The fallout of acrimonious elections on 6 November also continues to be felt in Georgia where a fierce battle is still being waged in a Tuesday runoff for the post of secretary of state, the office that controls the state’s electoral system. The Donald Trump-endorsed Republican candidate, Brad Raffensperger, was slightly ahead of his Democratic rival, John Barrow, in the first round.
The Georgia contest is being fought over the vacated seat of Brian Kemp, who won the governor’s race in November amid a storm of protest that as the then secretary of state, he presided over a slew of voter suppression measures.
A political group supporting the losing Democratic candidate, Stacey Abrams, has launched a federal lawsuit challenging the conduct of the state’s midterm elections at every level.
The three states in the throes of partisan tussles are at the forefront of Republican voter suppression efforts. Part of Wisconsin’s proposed new legislation in the lame-duck session is a reduction in early voting days that has the potential to bring Republican lawmakers into direct confrontation with federal courts.
Democrats were given a big boost in the November election by record turnout in Wisconsin in early voting, with some 565,000 taking advantage of polling stations being open before election day. Now the Republicans want to whittle down the time allotted for such voting.

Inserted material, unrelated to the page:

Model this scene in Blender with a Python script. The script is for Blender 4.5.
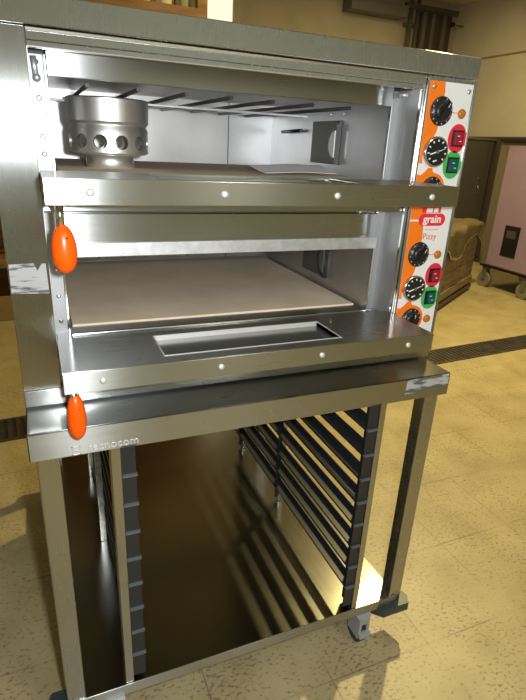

A similar effort to restrict early voting was ruled unconstitutional in 2016 by a federal judge, James Peterson, who found that the Republican scheme “intentionally discriminates on the basis of race.” Peterson concluded that the conservative leadership had been specifically motivated by a desire to place hurdles to voting in the way of the dominant black population in the state’s largest city, Milwaukee.

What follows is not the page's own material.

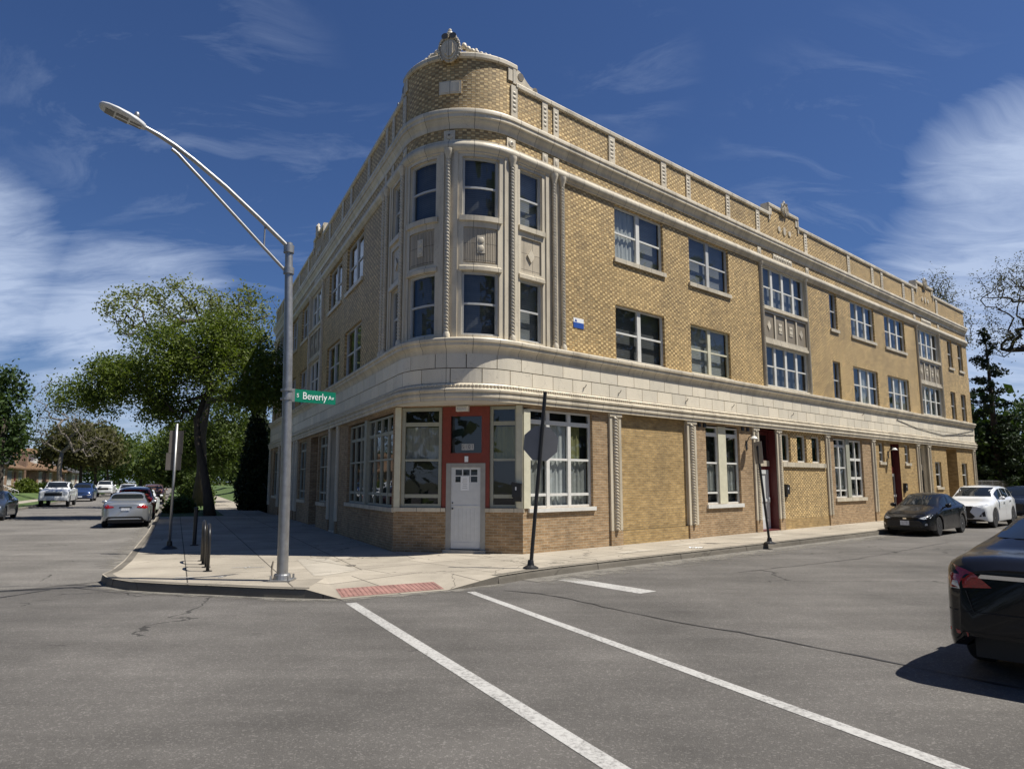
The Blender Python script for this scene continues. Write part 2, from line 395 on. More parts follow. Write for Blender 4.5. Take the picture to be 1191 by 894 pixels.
def concrete(name, c, slab=(1.55, 1.55), joint=0.012, jc=(0.09, 0.08, 0.065), stain=0.3):
    m, gg, b = newmat(name); uv = gg.node('ShaderNodeUVMap').outputs[0]
    br = gg.node('ShaderNodeTexBrick', {'Vector': uv, 'Color1': c, 'Color2': tuple(x*0.84 for x in c), 'Mortar': jc, 'Scale': 1.0, 'Mortar Size': joint, 'Mortar Smooth': 0.3,
                                        'Brick Width': slab[0], 'Row Height': slab[1]}, offset=0.0)
    big = gg.noise(uv, 0.55, 6, 0.65); fine = gg.noise(uv, 40, 4, 0.7); bl = gg.noise(uv, 2.6, 5, 0.7)
    col = gg.mix(1.0, br.outputs[0], gg.ramp(big, [(0.3, 1-stain), (0.68, 1.12)]), 'MULTIPLY')
    col = gg.mix(1.0, col, gg.ramp(fine, [(0.3, 0.86), (0.7, 1.1)]), 'MULTIPLY')
    col = gg.mix(gg.ramp(bl, [(0.60, 0.0), (0.78, 0.45)]), col, tuple(x*0.5 for x in c))
    gum = gg.node('ShaderNodeTexVoronoi', {'Vector': uv, 'Scale': 2.6}).outputs[0]
    col = gg.mix(gg.math('MULTIPLY', gg.math('LESS_THAN', gum, 0.06), 0.5), col, jc)
    crv = gg.node('ShaderNodeTexVoronoi', {'Vector': gg.vmath('ADD', uv, gg.vmath('SCALE', gg.node('ShaderNodeTexNoise', {'Vector': uv, 'Scale': 1.3, 'Detail': 4.0}).outputs[1], 0.8)), 'Scale': 0.28}, feature='DISTANCE_TO_EDGE').outputs[0]
    col = gg.mix(gg.math('MULTIPLY', gg.math('LESS_THAN', crv, 0.0035), 0.6), col, jc)
    gg.put(b.inputs['Base Color'], col); b.inputs['Roughness'].default_value = 0.85; b.inputs['Specular IOR Level'].default_value = 0.25
    bump(gg, b, gg.math('SUBTRACT', fine, br.outputs[1]), 0.006)
    return m
def grassmat(name, a, c):
    m, gg, b = newmat(name); t = gg.node('ShaderNodeTexCoord').outputs['Object']
    n = gg.noise(t, 18, 5, 0.7); n2_ = gg.noise(t, 0.5, 4)
    col = gg.mix(1.0, gg.ramp(n, [(0.3, a), (0.7, c)]), gg.ramp(n2_, [(0.3, 0.75), (0.7, 1.2)]), 'MULTIPLY')
    gg.put(b.inputs['Base Color'], col); b.inputs['Roughness'].default_value = 0.9; bump(gg, b, n, 0.05)
    return m
def leafmat(name, a, c, tr=0.35):
    m, gg, b = newmat(name)
    rn = gg.node('ShaderNodeNewGeometry').outputs['Random Per Island']
    t = gg.node('ShaderNodeTexCoord').outputs['Object']
    n = gg.noise(t, 0.5, 3)
    f = gg.math('ADD', gg.math('MULTIPLY', rn, 0.6), gg.math('MULTIPLY', n, 0.4))
    col = gg.ramp(f, [(0.15, a), (0.85, c)])
    gg.put(b.inputs['Base Color'], col); b.inputs['Roughness'].default_value = 0.6; b.inputs['Specular IOR Level'].default_value = 0.25
    tl = gg.node('ShaderNodeBsdfTranslucent', {0: gg.mix(1.0, col, (1.25, 1.35, 0.5), 'MULTIPLY')})
    mx = gg.node('ShaderNodeMixShader', {0: tr, 1: b.outputs[0], 2: tl.outputs[0]}); gg.put(gg.n['Material Output'].inputs[0], mx.outputs[0])
    return m
def barkmat(name, c):
    m, gg, b = newmat(name); t = gg.node('ShaderNodeTexCoord').outputs['Object']
    n = gg.noise(gg.mapping(t, (7, 7, 1.3)), 1.5, 5, 0.7)
    gg.put(b.inputs['Base Color'], gg.ramp(n, [(0.3, tuple(x*0.55 for x in c)), (0.7, c)])); b.inputs['Roughness'].default_value = 0.95; bump(gg, b, n, 0.04)
    return m
def shinglemat(name, c):
    return brickmat(name, c, tuple(x*0.75 for x in c), tuple(x*0.4 for x in c), 0.3, 0.16, 0.008, 0.3)
def paintmat(name, c, rough=0.32, metal=0.0, flake=False):
    m, gg, b = newmat(name); t = gg.node('ShaderNodeTexCoord').outputs['Object']
    n = gg.noise(t, 2.5, 5, 0.65); sp = gg.node('ShaderNodeSeparateXYZ', {0: t}).outputs[2]
    dust = gg.math('MULTIPLY', gg.ramp(gg.math('ADD', sp, gg.math('MULTIPLY', n, 0.25)), [(0.25, 0.045), (0.75, 0.004)]), n)
    gg.put(b.inputs['Base Color'], gg.mix(dust, c, (0.25, 0.23, 0.20)))
    b.inputs['Metallic'].default_value = metal; b.inputs['Roughness'].default_value = rough
    b.inputs['Coat Weight'].default_value = 1.0 if max(c) > .05 else .35
    if max(c) < .05: b.inputs['Specular IOR Level'].default_value = 0.2
    gg.put(b.inputs['Coat Roughness'], gg.math('ADD', 0.02, gg.math('MULTIPLY', n, 0.07)))
    return m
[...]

He wrote that the legislature’s goal was brazenly partisan: “to suppress the reliably Democratic vote of Milwaukee’s African Americans.”
The revival of restrictions exposes the Wisconsin legislature to possible claims of contempt of court. The liberal issue advocacy group One Wisconsin Now told reporters on Monday that it was preparing for legal action against the lawmakers depending on the outcome of the lame-duck session.
“Republicans believe they lost the November election because too many people voted here, and are trying to undo the results of the vote by taking power from the elected governor and attorney general,” said Scott Ross, One Wisconsin Now’s executive director.
He added: “We are a democracy only as long as elected officials don’t place them-selves above the law.”